Issue Date: November 11, 2001
Bits & bites
The Web can supply your holiday food.
The memories are up to you.
WE ALWAYS had what I thought was a fairly typical WASP Thanksgiving: fabulous food, civil conversation -- at least until the meal was over and the gloves came off. My sister still isn't invited to my father's house, and my brother moved to Alaska to get away from it all.
But this year, the petty stuff feels irrelevant. I crave the companionship and warmth that come from spending time with friends and family. My keep-in-touch strategy of e-mail and instant messaging just won't cut it.
In fact, rather than wait for the traditional Thanksgiving to roll around, I added in a new one, with some good friends, a few weeks early.
But what to feed everyone? Sure, some people (like my stepmother) can whip out a flawless feast, where even the Brussels sprouts taste good. For the rest of us, though, just roasting the turkey can be more stressful than a first date or the first grade.
Of course, I looked for high-tech help. Technology already has conquered distance: Satellite TV has turned Baywatch into a global hit from India to Iran, while e-mail lets my Uncle Jay in New Jersey get daily updates from his old Vietnam War roommate in Abu Dhabi.
Could all that technology cluttering up my life also help to create the magic of Thanksgiving? Could it allow a culinarily challenged fellow like me to put a decent feast on the table? And could it even conquer time? Could I really score a tasty turkey dinner for eight without wading through aisles of Halloween candy looking for cranberry sauce, etc., and then toiling for countless hours over a hot stove?

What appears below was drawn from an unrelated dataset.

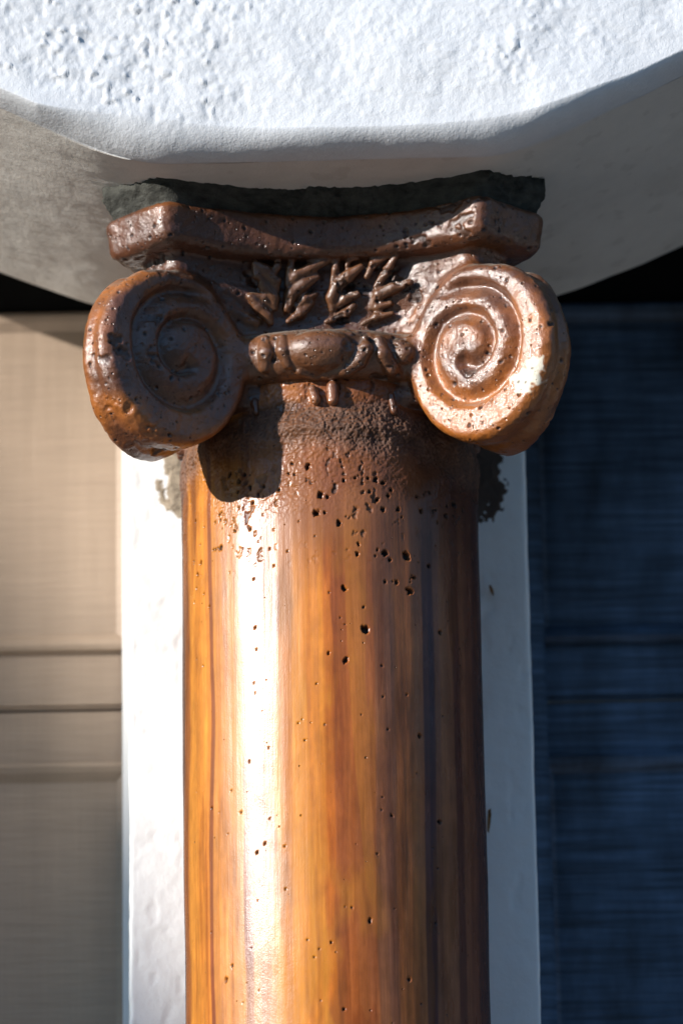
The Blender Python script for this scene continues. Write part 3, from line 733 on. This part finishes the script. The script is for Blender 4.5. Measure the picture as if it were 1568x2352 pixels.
# ------------------------------------------------------------------ mortar bed between abacus and soffit
def build_bed():
    n = 640; th = np.linspace(-math.pi, math.pi, n, endpoint=False)
    dirs = np.stack([np.sin(th), -np.cos(th)], 1)
    # radius of the abacus outline along each direction
    rs = np.linspace(.1, .34, 500)
    rad = np.zeros(n)
    for i in range(n):
        dd = concave(dirs[i, 0] * rs, dirs[i, 1] * rs, .25, .415, .374); rad[i] = rs[np.nonzero(dd > 0)[0][0]] if (dd > 0).any() else .3
    rad = np.minimum(rad, .30); rows = []
    prof = [(.75, 3.216, 0), (.955, 3.2215, 0), (.985, 3.2265, 0)] + [(.985 + v ** 1.6, 3.2265 + .0215 * v, v) for v in np.linspace(.06, 1, 22)] + [(2.0, 3.2505, 1), (2.03, 3.262, 1), (.7, 3.27, 0)]
    flare = np.interp(rad, [.165, .20, .27], [.019, .018, .012])
    for (s, z, v) in prof:
        rr = rad * s if s < .986 else rad * .985 + (s - .985) * flare
        rows.append(np.stack([dirs[:, 0] * rr, dirs[:, 1] * rr, np.full(n, z)], 1))
    V_ = np.concatenate(rows); vv = np.repeat([p[2] for p in prof], n)
    nrm = np.tile(np.stack([dirs[:, 0], dirs[:, 1], np.zeros(n)], 1), (len(prof), 1))
    dsp = vv * (.0042 * fbm(V_ * [1, 1, .3], 30, 3, 501) + .0030 * fbm(V_, 150, 3, 503, .7)) + .0020 * fbm(V_, 160, 3, 505)
    V_ = V_ + nrm * dsp[:, None]; V_[:, 1] = np.minimum(V_[:, 1], .167)
    i = np.arange(len(prof) * n).reshape(len(prof), n); j = np.roll(i, -1, 1)
    F_ = np.stack([i[:-1].ravel(), j[:-1].ravel(), j[1:].ravel(), i[1:].ravel()], 1)
    return mesh('mortar_bed', V_, F_, M_mortar)
obj('mortar_bed', build_bed(), column, label='grey green mortar squeezed out above the capital')

# ------------------------------------------------------------------ added unseen house, its roof shaped to shade the foot of the left door
def house():
    h = thing('house', 'tan gabled house out of view, added to shade the foot of the left garage door', 'house', (-17.5, -10, 0))
    ax = Vector((sdir.x, sdir.y, 0)).normalized(); pp = Vector((-ax.y, ax.x, 0)) * -1
    if pp.y > 0: pp = -pp
    def W(q, dist, z): return Vector((0, 0, z)) + ax * dist + pp * q
    # gable outline seen along the sun's direction: (p, z)
    EZ, RZ, RP, EP = HZ
    def prism(name, out, d0, d1, m, label=None):
        n = len(out); Vv = [W(q, d0, z) for q, z in out] + [W(q, d1, z) for q, z in out]
        Ff = [tuple(range(n)), tuple(range(2 * n - 1, n - 1, -1))] + [(i, n + i, n + (i + 1) % n, (i + 1) % n) for i in range(n)]
        o = obj(name, mesh(name, np.array([tuple(v) for v in Vv]), Ff, m, False), h); o.matrix_parent_inverse = Matrix.Translation(-h.location); return o
    LP = 2 * RP - EP
    prism('wall', [(EP - .4, 0), (EP - .4, EZ - .1), (RP, RZ - .42), (LP + .4, EZ - .1), (LP + .4, 0)], 18.2, 27, M_house)
    prism('roof', [(EP, EZ), (RP, RZ), (LP, EZ), (LP, EZ - .18), (RP, RZ - .22), (EP, EZ - .18)], 18.0, 27.2, M_roof)
    for q in (-1.6, -3.6, -5.4):
        for z in (1.0, 4.2): prism('window', [(q, z), (q + 1.2, z), (q + 1.2, z + 1.4), (q, z + 1.4)], 18.15, 18.25, M_glass)
    return h
HZ = (7.80, 12.90, -3.0, 0.0)
house()

# ------------------------------------------------------------------ unseen trees added behind the camera to block sky light
M_crown = mat('dark_tree_foliage', base=(.045, .06, .025), rough=.8, noise=[(2, U1, .5, 1.4, 5)])
M_bark = mat('tree_bark', base=(.09, .065, .045), rough=.9)
def crown_mesh(seed):
    import bmesh
    rr = random.Random(seed); Vv = []; Ff = []
    for k in range(2600):
        u_ = Vector((rr.gauss(0, 1), rr.gauss(0, 1), rr.gauss(0, 1))).normalized() * (rr.random() ** .4)
        c_ = Vector((u_.x * 3.6, u_.y * 3.2, 7.5 + u_.z * 5.2)); a_ = Vector((rr.gauss(0, 1), rr.gauss(0, 1), rr.gauss(0, 1))).normalized(); b_ = a_.cross(Vector((.3, .5, .8))).normalized()
        a_ *= .42; b_ *= .30; n = len(Vv); Vv += [c_ - a_, c_ + b_, c_ + a_, c_ - b_]; Ff.append((n, n + 1, n + 2, n + 3))
    return mesh('crown', np.array([tuple(v) for v in Vv]), Ff, M_crown, False)
cm = [crown_mesh(k) for k in range(3)]
tv, tf = lathe([(.32, 0), (.24, 1), (.2, 4), (.12, 8), (.03, 11)], 12)
tm = mesh('trunk', tv, tf, M_bark)
for k in range(19):
    az = math.radians(-46 + k * 8.2); rd = 17.5 + 1.5 * math.sin(k * 2.1)
    x = rd * math.sin(az); y = -rd * math.cos(az)
    t_ = thing('tree', 'leafy tree added out of view behind the camera to block sky light', 'tree', (x, y, 0), 'added trees blocking sky light')
    t_.rotation_euler = (0, 0, k * 1.3); sc_ = .58 + .08 * math.sin(k * 1.7); t_.scale = (sc_, sc_, sc_)
    obj('crown', cm[k % 3], t_); obj('trunk', tm, t_)

# ------------------------------------------------------------------ flakes and cobwebs
def flake(px, py, Y, pts, label):
    p = at(px, py, Y); s = .00042
    P2 = [(x * s, y * s) for x, y in pts]; n = len(P2)
    Vv = [(x, -.0015 - .002 * math.sin(i), -y) for i, (x, y) in enumerate(P2)] + [(x * .9, .0004, -y * .9) for x, y in P2]
    Ff = [tuple(range(n))[::-1], tuple(range(n, 2 * n))] + [(i, (i + 1) % n, n + (i + 1) % n, n + i) for i in range(n)]
    o = obj('dry_leaf', mesh('dry_leaf', np.array(Vv), Ff, M_leaf, False), None, loc=tuple(p)); tag(o, label, 'dry leaf'); return o
flake(1123, 1882, .163, [(-3, -22), (4, -26), (5, -10), (2, 12), (-2, 34), (-6, 30), (-5, 5)], 'curled dry leaf scrap caught at the right edge of the shaft, lower one')
flake(1129, 1357, .166, [(-8, -14), (-2, -12), (3, 0), (5, 14), (1, 12), (-4, 2)], 'tiny dry leaf scrap stuck on the shaded right strip of pilaster')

Two years ago at TechTV, we found a range of tasty Thanksgiving dinners available online. But today, most of the sites we used, including Webvan and Cook Express, are gone. So I set out to see if the Internet could still help.
The good news is that there are a few places online that will send turkey -- and all the fixings -- right to your door. There's even a site that will let you send a virtual holiday dinner to anyone who has an e-mail address. It's not the same thing as being there, but it's the thought that counts, I guess.
So with some trepidation -- Would it arrive? Would it taste OK? -- I ordered dinner online, set the date and cleaned the house.
While heating up the techno-turkey and side dishes, I learned something important: That sticky, spicy scent of baking turkey and stuffing is a big part of Thanksgiving. Something about that aroma emanating from the oven brought childhood Thanksgiving memories flooding back -- both happy and sad. My friends felt the same way. They all commented as they walked into the house: "It sure smells like Thanksgiving here." No one cared that the smells originated in cyberspace.
Of course, that compelled a few to share their worst Thanksgiving dinner disasters. My favorite: the time Chris' grandmother served a turkey roll --"the meat equivalent of fruitcake."
It was great to see my friend Patrick, who brought his new wife, Stephanie. Two other friends who came had lost their jobs recently; I let them take home the leftovers. And for part of the meal, my 2-year-old son, Sam, sat next to me, participating in the conversation. Of course, no one understood what he was saying.
In the end, it all worked out. We all sat together around the table. I relaxed, at least until cleanup -- no robots to do that yet. The meal sparked the memories and then channeled the magic that transported us directly to Thanksgiving. From the blessings we whispered before eating, to the reunion of friends, to the easy conversation around dessert, everything was just right. My friend Mark put it best: "The food was good, but the conversation was the highlight of the gathering."
Technology is doing an increasingly good job of fabricating reality. Computers trick our eyes and ears -- and with small motors, even our hands. They take us places we've never been and show us things we've never seen. Having made distance irrelevant, they're now making pretty good headway on time, too.
Happily, we still haven't figured out how to digitize tradition and togetherness. Because then we could evoke those Thanksgiving memories at will, without friends, family, food or ritual: a virtual Thanksgiving, without the virtue.